TAMS advises: ''The best way for Canberrans to report potholes is through the ACT Government's Fix My Street service at www.canberraconnect.act.gov.au or alternatively by calling Canberra Connect on 13 22 81.
Advice for rainy day
NRMA Insurance didn't have anyone available yesterday to muse about the nebulous notion of ''rain rage'', however, a spokesman did report ''recent research'' suggesting a kind of rain recklessness. It is that 15 per cent of surveyed Canberra drivers admit to the sin of having driven across roads covered by water. The spokesman urged that of course drivers should never, ever do that. ''We would always recommend drivers steer clear of flooded roads and find an alternative route,'' he counselled.
Too dam close to call
The idea of a dam wall disappearing underwater sounds surreal and like an oxymoron but eyewitnesses saw it happen yesterday when the original 1916 (since enlarged to a height of 30 metres) Cotter Dam wall sank below the rain-augmented Cotter waters. Those waters gathered behind the under-construction new Cotter Dam wall 100 metres downstream. ACTEW spokesman Chris Hare watched it all happen yesterday and agreed it was an eerie thing. ''There are just a few little bits of it [the old dam wall] visible now. If you didn't know it was there you'd think there was nothing.'' But we will see the old dam again, he promises.

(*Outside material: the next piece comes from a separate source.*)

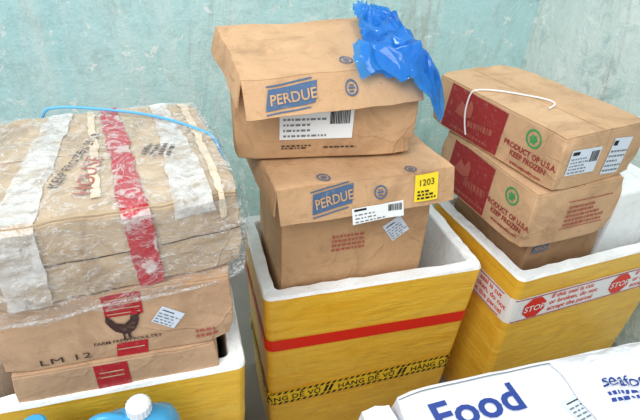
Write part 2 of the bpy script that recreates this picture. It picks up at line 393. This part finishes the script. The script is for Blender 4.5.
while t<1.3:
    c=(t+.05,zl(.28));vs=[];R=.048
    for i in range(8): vs.append(f(c[0]+R*cos(pi/8+i*pi/4),c[1]+R*sin(pi/8+i*pi/4),.005))
    mkobj('stop_octagon',vs,[tuple(range(8))],'redtape',fR.e)
    text(f,'STOP',c[0],c[1]-.013,.027,'white',fR.e,'stop_text',0,.02,.0065,.95,align='CENTER')
    for i,sx in enumerate(('If this seal is cut','or broken, do not','accept the parcel')):
        text(f,sx,t+.112,zl(.303)-i*.029,.021,'redtape',fR.e,'seal_text',0,.02,.005,.98)
    t+=.375
# ---- left stack
L3=Carton('cardboard_carton',-.628,.651,17.9,.433,.352,FLOOR+.035,.499,'cl2',.002,5,1)
L2=Carton('cardboard_carton',-.640,.655,17.5,.484,.38,.503,.687,'cl2',.003,5,2)
L1=Carton('wrapped_carton',-.605,.640,25.0,.492,.483,.695,.874,'cl1',.0055,4,3,sag=.003,flaps=True,bevel=.004,N=44,crush=.010)
w,h=L2.w,L2.h
ac=.262
patch(L2.front,[(ac-.035,0),(ac+.03,0),(ac+.035,h*.22),(ac-.03,h*.22)],'red',L2.e,'printed_band',4,4)
patch(L2.front,rect(ac-.04,h*.66,ac+.035,h*.99),'red',L2.e,'printed_band',4,4)
bars(L2.front,[(ac-.035,h*(.70+.07*i),ac+.03,h*(.70+.07*i)+.003) for i in range(4)]+[(ac-.03,h*.12,ac+.026,h*.14)],'cl2',L2.e,'band_lines',.003)
rooster=[(-.5,.05),(-.62,.35),(-.55,.6),(-.4,.42),(-.3,.2),(0,.12),(.2,.3),(.25,.55),(.32,.72),(.38,.62),(.46,.68),(.47,.56),(.6,.5),(.48,.45),(.5,.3),(.42,.0),(.28,-.25),(.12,-.36),(.14,-.6),(.24,-.66),(.02,-.66),(.04,-.38),(-.06,-.36),(-.06,-.6),(.02,-.68),(-.2,-.66),(-.12,-.58),(-.14,-.33),(-.35,-.2)]
def poly(surf,pts,cx,cy,sc,mat,parent,name,off=.0035):
    bm=bmesh.new(); vs=[bm.verts.new((p[0],p[1],0)) for p in pts]; bm.faces.new(vs); bmesh.ops.triangulate(bm,faces=bm.faces)
    bm.verts.index_update(); fs=[[v.index for v in f.verts] for f in bm.faces]; bm.free()
    return mkobj(name,[surf(cx+p[0]*sc,cy+p[1]*sc,off) for p in pts],fs,mat,parent)
poly(L2.front,rooster,ac-.005,h*.50,.060,'dark',L2.e,'rooster_print')
poly(L2.front,[(.25,.55),(.30,.78),(.36,.68),(.42,.78),(.47,.66),(.5,.55),(.4,.5)],ac-.005,h*.50,.060,'red',L2.e,'rooster_comb',.0042)
text(L2.front,'FARM FRESH POULTRY',ac-.005,h*.245,.010,'dark',L2.e,'rooster_text',0,.01,.003,1,align='CENTER')
label(L2.front,.318,h*.40,.372,h*.66,L2.e,-.6,False,'lblue',False,4)
text(L2.front,'LM 12',.075,h*.08,.017,'dark',L2.e,'box_code',0,0,.003,1.6,sp=1.1)
textlines(L2.front,.40,h*.12,.45,h*.3,2,'redfaint',L2.e)
patch(L3.front,rect(.165,L3.h-.085,.235,L3.h-.004),'red',L3.e,'printed_band',4,4)
bars(L3.front,[(.175,L3.h-.03,.225,L3.h-.026),(.175,L3.h-.045,.225,L3.h-.041)],'cl2',L3.e,'band_lines',.003)
def over(c):
    def f(a,t,o):
        if t<c.d: return c.top(a,c.d-t,o)
        return c.front(a,c.h-(t-c.d),o)
    return f
fo=over(L1); d=L1.d; H1=L1.h; w=L1.w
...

''When it stops raining the water will drain away down the system and the old dam will re-emerge but of course once the new dam is finished and the waters fill in behind it you'll never see the old dam again.''
It would be nice to think, wouldn't it, that before the venerable old dam disappears for ever there might be some kind of secular ceremony thanking it for its years of service. Without the Cotter River the federal capital would never have been built at Canberra. History shows it might well be instead at Siberian and bleak Dalgety where this driving rain would be a driving blizzard.
Today shivering readers would be nominating to us at The Dalgety Times the capital city's most spectacular snowdrifts.